* The exercise *
Print exactly those lines that run from the beginning of the data to the line bearing "SHELFN = ['floor-level", inclusive.

* Information shown *

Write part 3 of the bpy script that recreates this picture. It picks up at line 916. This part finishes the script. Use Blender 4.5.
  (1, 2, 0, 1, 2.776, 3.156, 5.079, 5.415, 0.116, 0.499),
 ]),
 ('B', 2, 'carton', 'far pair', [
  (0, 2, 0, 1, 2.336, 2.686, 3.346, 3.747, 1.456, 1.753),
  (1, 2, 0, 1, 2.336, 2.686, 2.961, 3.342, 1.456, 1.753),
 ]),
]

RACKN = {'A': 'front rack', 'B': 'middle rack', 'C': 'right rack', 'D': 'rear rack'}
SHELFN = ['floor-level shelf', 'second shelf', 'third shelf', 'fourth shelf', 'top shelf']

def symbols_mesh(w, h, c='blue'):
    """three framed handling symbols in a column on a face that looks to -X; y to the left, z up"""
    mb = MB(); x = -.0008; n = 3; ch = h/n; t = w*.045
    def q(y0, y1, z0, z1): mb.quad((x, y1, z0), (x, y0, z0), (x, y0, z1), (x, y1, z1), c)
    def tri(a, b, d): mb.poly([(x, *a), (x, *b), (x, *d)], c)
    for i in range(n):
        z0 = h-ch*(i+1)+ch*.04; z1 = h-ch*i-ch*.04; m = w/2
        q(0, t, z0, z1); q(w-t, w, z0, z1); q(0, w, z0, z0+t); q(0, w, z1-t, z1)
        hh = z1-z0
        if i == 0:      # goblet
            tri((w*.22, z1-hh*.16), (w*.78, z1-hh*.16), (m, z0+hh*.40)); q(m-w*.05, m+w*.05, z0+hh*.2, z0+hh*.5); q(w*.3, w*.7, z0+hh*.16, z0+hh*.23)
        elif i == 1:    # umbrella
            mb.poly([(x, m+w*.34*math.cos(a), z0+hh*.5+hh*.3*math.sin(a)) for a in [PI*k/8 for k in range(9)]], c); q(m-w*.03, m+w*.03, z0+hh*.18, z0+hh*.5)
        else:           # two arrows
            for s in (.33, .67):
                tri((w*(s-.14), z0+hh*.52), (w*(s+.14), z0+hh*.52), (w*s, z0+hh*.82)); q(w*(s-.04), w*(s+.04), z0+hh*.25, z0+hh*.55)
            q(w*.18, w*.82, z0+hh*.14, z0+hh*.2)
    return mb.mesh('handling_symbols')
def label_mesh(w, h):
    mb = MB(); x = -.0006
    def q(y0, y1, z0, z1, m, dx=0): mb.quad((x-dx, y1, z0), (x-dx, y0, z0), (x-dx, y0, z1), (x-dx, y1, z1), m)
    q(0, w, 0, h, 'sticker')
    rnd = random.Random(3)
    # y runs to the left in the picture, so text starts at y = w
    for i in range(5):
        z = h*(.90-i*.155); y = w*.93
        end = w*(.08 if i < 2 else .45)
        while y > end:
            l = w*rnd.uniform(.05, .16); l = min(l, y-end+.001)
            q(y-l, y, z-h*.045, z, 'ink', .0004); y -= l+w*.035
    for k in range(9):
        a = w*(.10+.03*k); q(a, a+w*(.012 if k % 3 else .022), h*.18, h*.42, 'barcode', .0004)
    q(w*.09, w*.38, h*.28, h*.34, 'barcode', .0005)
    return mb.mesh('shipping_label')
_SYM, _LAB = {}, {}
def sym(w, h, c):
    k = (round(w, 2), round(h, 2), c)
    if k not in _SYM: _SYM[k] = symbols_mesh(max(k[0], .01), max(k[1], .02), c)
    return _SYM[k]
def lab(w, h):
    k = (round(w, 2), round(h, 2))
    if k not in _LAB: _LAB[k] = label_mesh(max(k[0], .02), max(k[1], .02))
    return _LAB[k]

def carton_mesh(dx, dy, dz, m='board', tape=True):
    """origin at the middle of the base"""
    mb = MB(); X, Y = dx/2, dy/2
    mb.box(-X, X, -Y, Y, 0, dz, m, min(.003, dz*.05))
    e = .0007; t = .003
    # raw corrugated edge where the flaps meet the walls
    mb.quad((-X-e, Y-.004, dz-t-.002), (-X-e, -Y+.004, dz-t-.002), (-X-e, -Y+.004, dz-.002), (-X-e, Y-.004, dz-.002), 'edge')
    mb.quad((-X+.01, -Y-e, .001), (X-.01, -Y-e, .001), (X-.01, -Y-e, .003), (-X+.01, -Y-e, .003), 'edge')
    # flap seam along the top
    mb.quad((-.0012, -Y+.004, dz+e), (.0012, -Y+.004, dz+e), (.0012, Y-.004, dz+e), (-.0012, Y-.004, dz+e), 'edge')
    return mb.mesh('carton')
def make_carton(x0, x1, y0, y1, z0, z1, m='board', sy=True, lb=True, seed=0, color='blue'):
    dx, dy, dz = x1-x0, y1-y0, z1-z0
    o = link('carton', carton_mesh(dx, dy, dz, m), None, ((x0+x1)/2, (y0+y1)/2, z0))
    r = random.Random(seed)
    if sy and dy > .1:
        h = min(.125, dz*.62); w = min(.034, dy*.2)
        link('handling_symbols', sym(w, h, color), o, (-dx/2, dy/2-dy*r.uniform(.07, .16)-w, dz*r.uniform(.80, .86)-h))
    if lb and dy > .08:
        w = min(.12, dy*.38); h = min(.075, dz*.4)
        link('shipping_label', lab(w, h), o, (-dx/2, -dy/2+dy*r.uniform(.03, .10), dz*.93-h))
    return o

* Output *
Write part 3 of the bpy script that recreates this picture. It picks up at line 916. This part finishes the script. Use Blender 4.5.
  (1, 2, 0, 1, 2.776, 3.156, 5.079, 5.415, 0.116, 0.499),
 ]),
 ('B', 2, 'carton', 'far pair', [
  (0, 2, 0, 1, 2.336, 2.686, 3.346, 3.747, 1.456, 1.753),
  (1, 2, 0, 1, 2.336, 2.686, 2.961, 3.342, 1.456, 1.753),
 ]),
]

RACKN = {'A': 'front rack', 'B': 'middle rack', 'C': 'right rack', 'D': 'rear rack'}
SHELFN = ['floor-level shelf', 'second shelf', 'third shelf', 'fourth shelf', 'top shelf']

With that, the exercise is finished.